*PROMPT*.
Print exactly the lines from the first one down to the line containing "b.build('lightning_rod', M['brass'], statue)", both ends included, with no pictures and nothing else.

*RECORDED DATA*.
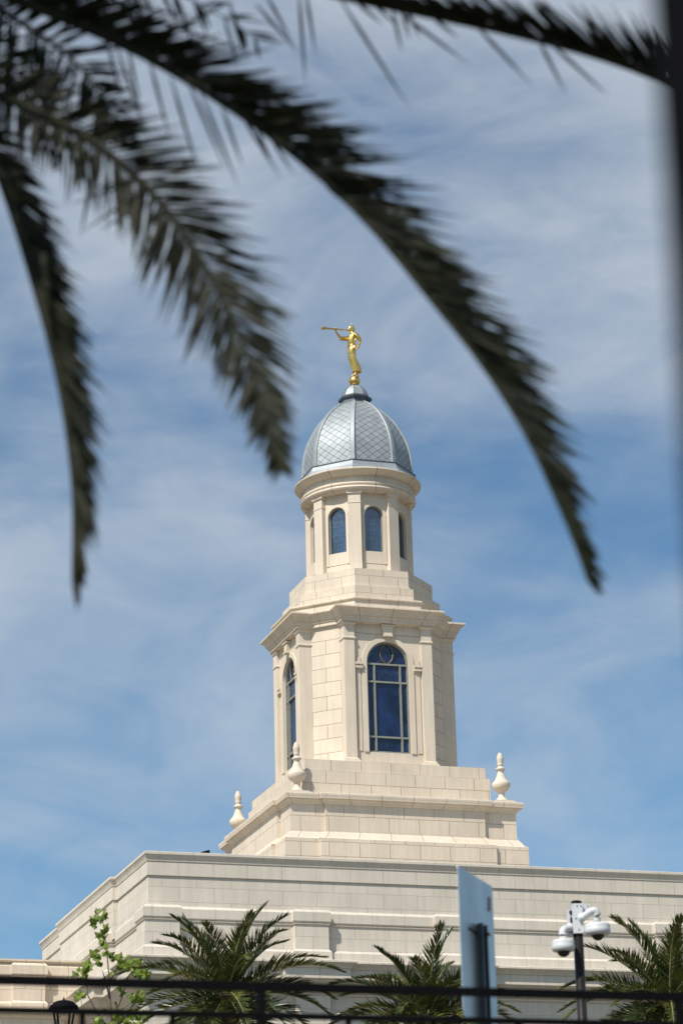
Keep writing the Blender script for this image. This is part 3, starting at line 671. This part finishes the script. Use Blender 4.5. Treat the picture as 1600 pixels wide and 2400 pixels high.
b.build('trumpet', M['gold'], statue)
b = MB(); b.tube([SP(0.045, 0, 33.76), SP(0.045, 0, 33.89)], 0.006, 6); b.lathe([(0.0, -0.018), (0.014, -0.012), (0.018, 0), (0.014, 0.012), (0.0, 0.018)], 10, SP(0.045, 0, 33.905)); b.build('lightning_rod', M['brass'], statue)

# ------------------------------------------------------------------ roof floodlight
p = at(482, 1996, 69.4)
fl = MB()
def TF(q): return p+RT*q[0]+FW.cross(Vector((0, 0, 1))).cross(Vector((0, 0, 1))).normalized()*-q[1]+Vector((0, 0, q[2]))
fl.face([TF((-0.12, 0, -0.06)), TF((0.10, 0, -0.06)), TF((0.10, 0, 0.05)), TF((-0.12, 0, -0.01))]); fl.face([TF((-0.12, 0.16, -0.06)), TF((0.10, 0.16, -0.06)), TF((0.10, 0.16, 0.05)), TF((-0.12, 0.16, -0.01))])
fl.face([TF((-0.12, 0, -0.01)), TF((0.10, 0, 0.05)), TF((0.10, 0.16, 0.05)), TF((-0.12, 0.16, -0.01))]); fl.face([TF((0.10, 0, -0.06)), TF((0.10, 0.16, -0.06)), TF((0.10, 0.16, 0.05)), TF((0.10, 0, 0.05))]); fl.face([TF((-0.12, 0, -0.06)), TF((-0.12, 0.16, -0.06)), TF((-0.12, 0.16, -0.01)), TF((-0.12, 0, -0.01))])
fl.box(-0.02, 0.02, 0.06, 0.10, 13.75-p.z, -0.058, TF)
tag(fl.build('floodlight', M['dark_metal']), 'small black floodlight poking above the roof parapet near its left corner', 'floodlight')

# ------------------------------------------------------------------ palms
def leaflet(mb, p, d, wdir, ln, wd_, droop=0.0, seg=3):
    pr = ((0.0, 0.35), (0.3, 1.0), (0.65, 0.75), (1.0, 0.06)) if seg == 3 else ((0.0, 0.5), (0.45, 1.0), (1.0, 0.08))
    i0 = len(mb.v)
    for t, k in pr:
        c = p+d*(ln*t)+Vector((0, 0, -1))*(droop*ln*t*t)
        mb.v.append(tuple(c-wdir*(wd_*k*0.5))); mb.v.append(tuple(c+wdir*(wd_*k*0.5)))
    for s_ in range(len(pr)-1):
        a = i0+2*s_; mb.f.append([a, a+1, a+3, a+2]); mb.uv.append([(0.5, 0.5)]*4); mb.sm.append(False)
def frond(mb, pts, nrm, ln, n, wd_, v=(0.3, 0.6), ang=(68, 24), sides=((1, 1.0), (-1, 1.0)), rng=None, r0=0.02, droop=0.1, start=0.12, prof=None, jit=0.12, seg=3, stem=None):
    pts = cr_spline([tuple(p) for p in pts], 5); pts = [Vector(p) for p in pts]
    cum = [0]
    for i in range(len(pts)-1): cum.append(cum[-1]+(pts[i+1]-pts[i]).length)
    tot = cum[-1]
    (stem or mb).tube(pts[::2]+[pts[-1]], [r0*(1-0.85*min(1, c/tot)) for c in cum[::2]]+[r0*0.12], 6)
    def pos(t):
        s_ = t*tot; i = 0
        while i < len(cum)-2 and cum[i+1] < s_: i += 1
        k = (s_-cum[i])/max(1e-9, cum[i+1]-cum[i]); return pts[i].lerp(pts[i+1], k), (pts[min(i+2, len(pts)-1)]-pts[max(i-1, 0)]).normalized()
    for i in range(n):
        t = start+(1-start)*(i+0.5)/n
        for sd, sc_ in sides:
            tt = min(0.995, max(0.0, t+rng.uniform(-0.5, 0.5)/n)); p, tg = pos(tt)
            nn = nrm(tt) if callable(nrm) else nrm
            nn = (nn-tg*nn.dot(tg)).normalized(); S = tg.cross(nn).normalized()
            u = max(0.0, (tt-start)/(1-start))
            a = R(ang[0]+(ang[1]-ang[0])*u**0.8+rng.uniform(-9, 9)); vv = rng.uniform(*v)
            d = (tg*math.cos(a)+(S*(sd*math.cos(vv))+nn*math.sin(vv))*math.sin(a)).normalized()
            l_ = ln*sc_*(prof(u) if prof else (0.45+0.55*math.sin(math.pi*min(1, u*1.15+0.12)) if u < 0.82 else 0.62-1.6*(u-0.82)))*rng.uniform(1-jit, 1+jit)
            if l_ <= 0.01: continue
            q = (tg-d*tg.dot(d)).normalized(); q = (q+d.cross(q)*rng.uniform(-0.7, 0.7)).normalized()
            leaflet(mb, p, d, q, l_, wd_*rng.uniform(0.8, 1.15), droop*rng.uniform(0.3, 1.4), seg)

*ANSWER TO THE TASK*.
Keep writing the Blender script for this image. This is part 3, starting at line 671. This part finishes the script. Use Blender 4.5. Treat the picture as 1600 pixels wide and 2400 pixels high.
b.build('trumpet', M['gold'], statue)
b = MB(); b.tube([SP(0.045, 0, 33.76), SP(0.045, 0, 33.89)], 0.006, 6); b.lathe([(0.0, -0.018), (0.014, -0.012), (0.018, 0), (0.014, 0.012), (0.0, 0.018)], 10, SP(0.045, 0, 33.905)); b.build('lightning_rod', M['brass'], statue)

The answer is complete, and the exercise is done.